Lc 17, 26-37
En aquel tiempo, dijo Jesús a sus discípulos:
—El tiempo de la venida del Hijo del hombre puede compararse a lo que sucedió en tiempos de Noé: hasta el momento mismo en que Noé entró en el arca, todo el mundo comía, bebía y se casaba. Pero vino el diluvio y acabó con todos.
Lo mismo sucedió en tiempos de Lot: todos comían, bebían, compraban, vendían, sembraban y construían casas. Pero el día en que Lot salió de Sodoma, llovió del cielo fuego y azufre y acabó con todos.
Así será el día en que se manifieste el Hijo del hombre.
El que entonces esté en la azotea y tenga sus cosas dentro de la casa, no baje a recogerlas; y el que esté en el campo, no vuelva tampoco a su casa.
¡Acuérdense de la mujer de Lot!
El que pretenda salvar su vida, la perderá; en cambio, el que la pierda, ese la recobrará.
Les digo que en aquella noche estarán dos acostados en la misma cama: a uno se lo llevarán y dejarán al otro. Dos mujeres estarán moliendo juntas: a una se la llevarán y dejarán a la otra. Dos hombres estarán trabajando en el campo: a uno se lo llevarán y dejarán al otro.
Al oír esto, preguntaron a Jesús:
—¿Dónde sucederá eso, Señor?
Él les contestó:
—¡Donde esté el cuerpo, allí se juntarán los buitres!
________________________________________
«Acordaos de la mujer de Lot.» El discípulo de Jesús debe hacer un buen uso de su memoria: con ella, en efecto, puede volver a aquella historia que, precisamente por haber sido visitada por Dios, se convierte en fuente de sabiduría y, por ello, en maestra de vida. En este caso, la invitación recae directamente sobre el Antiguo Testamento, que, para nosotros los cristianos, constituye una fuente de enseñanzas siempre válidas y actuales.
La memoria del creyente no debe ser considerada como una mina de la que extraer materiales más o menos preciosos. Esta memoria induce más bien al creyente a «captar» en el interior de los acontecimientos históricos esos mensajes de los que Dios no priva a quienes le reconocen como tal. Quien recuerda los hechos históricos del Antiguo Testamento, preocupado por captar los motivos y los modos según los que interviene Dios, aprende no sólo a vivir en el tiempo presente, sino también a orientar la antena de su fe hacia la meta final.
Ésa es la razón de que tal memoria se convierta en criterio de diagnóstico de todo lo que acontece aquí y ahora, de suerte que no marque nunca el paso ni lentifique el ritmo de nuestra peregrinación. Al mismo tiempo, esa memoria nos pide y nos habilita para superar peligrosas distracciones –debidas sobre todo a la hipnosis de las cosas y de ciertas personas– y para practicar ese distanciamiento que hace posible un juicio sereno y ecuánime sobre todo y sobre todos.
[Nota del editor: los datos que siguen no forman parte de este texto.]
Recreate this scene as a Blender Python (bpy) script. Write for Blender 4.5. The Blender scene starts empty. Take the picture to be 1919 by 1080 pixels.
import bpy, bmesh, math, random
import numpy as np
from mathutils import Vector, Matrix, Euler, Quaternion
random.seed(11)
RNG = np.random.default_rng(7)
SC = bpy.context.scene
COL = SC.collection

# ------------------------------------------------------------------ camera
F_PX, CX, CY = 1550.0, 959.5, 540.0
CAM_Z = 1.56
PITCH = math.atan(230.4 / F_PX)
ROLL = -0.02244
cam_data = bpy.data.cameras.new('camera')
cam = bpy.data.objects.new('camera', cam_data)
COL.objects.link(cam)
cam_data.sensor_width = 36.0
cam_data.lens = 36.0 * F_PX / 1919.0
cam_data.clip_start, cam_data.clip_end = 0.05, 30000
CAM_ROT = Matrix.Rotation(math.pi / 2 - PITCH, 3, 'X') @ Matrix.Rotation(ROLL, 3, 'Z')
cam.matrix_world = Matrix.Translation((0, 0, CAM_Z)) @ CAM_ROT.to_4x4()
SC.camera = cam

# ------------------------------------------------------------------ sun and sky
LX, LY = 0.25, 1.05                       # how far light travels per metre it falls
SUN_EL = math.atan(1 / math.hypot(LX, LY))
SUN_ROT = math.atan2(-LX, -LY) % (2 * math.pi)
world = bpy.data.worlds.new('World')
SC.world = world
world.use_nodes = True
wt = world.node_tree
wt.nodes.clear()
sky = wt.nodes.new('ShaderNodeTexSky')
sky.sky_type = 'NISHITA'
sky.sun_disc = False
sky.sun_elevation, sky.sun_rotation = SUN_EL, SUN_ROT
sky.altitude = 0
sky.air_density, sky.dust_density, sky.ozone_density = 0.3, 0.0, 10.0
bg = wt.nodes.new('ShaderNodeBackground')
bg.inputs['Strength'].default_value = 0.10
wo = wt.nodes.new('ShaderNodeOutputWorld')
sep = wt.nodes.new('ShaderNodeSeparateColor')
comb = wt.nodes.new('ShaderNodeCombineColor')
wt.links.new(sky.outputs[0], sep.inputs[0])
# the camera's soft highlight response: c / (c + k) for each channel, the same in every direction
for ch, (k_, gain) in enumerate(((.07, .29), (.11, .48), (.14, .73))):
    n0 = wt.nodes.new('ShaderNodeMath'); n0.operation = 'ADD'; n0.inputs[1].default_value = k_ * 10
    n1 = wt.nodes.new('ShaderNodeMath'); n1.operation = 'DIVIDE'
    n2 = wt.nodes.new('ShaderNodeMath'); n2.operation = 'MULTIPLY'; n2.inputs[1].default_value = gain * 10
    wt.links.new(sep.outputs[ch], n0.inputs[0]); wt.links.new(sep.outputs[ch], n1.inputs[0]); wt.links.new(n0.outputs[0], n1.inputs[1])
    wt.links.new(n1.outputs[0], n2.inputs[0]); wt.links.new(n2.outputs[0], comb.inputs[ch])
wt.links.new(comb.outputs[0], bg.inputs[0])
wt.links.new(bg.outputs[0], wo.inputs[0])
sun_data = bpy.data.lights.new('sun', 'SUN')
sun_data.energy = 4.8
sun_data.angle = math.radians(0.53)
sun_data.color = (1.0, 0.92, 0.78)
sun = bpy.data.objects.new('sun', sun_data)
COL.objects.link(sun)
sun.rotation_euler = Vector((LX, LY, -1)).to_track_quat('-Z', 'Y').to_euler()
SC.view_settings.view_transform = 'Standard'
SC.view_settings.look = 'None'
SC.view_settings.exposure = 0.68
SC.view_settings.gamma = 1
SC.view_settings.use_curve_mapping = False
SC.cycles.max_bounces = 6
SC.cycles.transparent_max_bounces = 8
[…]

Más aún: esa memoria nos enseña a perder lo que debe ser perdido y a conservar lo que debe ser conservado. Está clara la contraposición que existe entre una vida que sólo en apariencia es tal –y que, en ocasiones, nosotros mismos apreciamos más que la verdadera– y la vida nueva adquirida por quien está dispuesto a sacrificar la propia vida terrestre. La orientación hacia el futuro de Dios es por lo menos clara.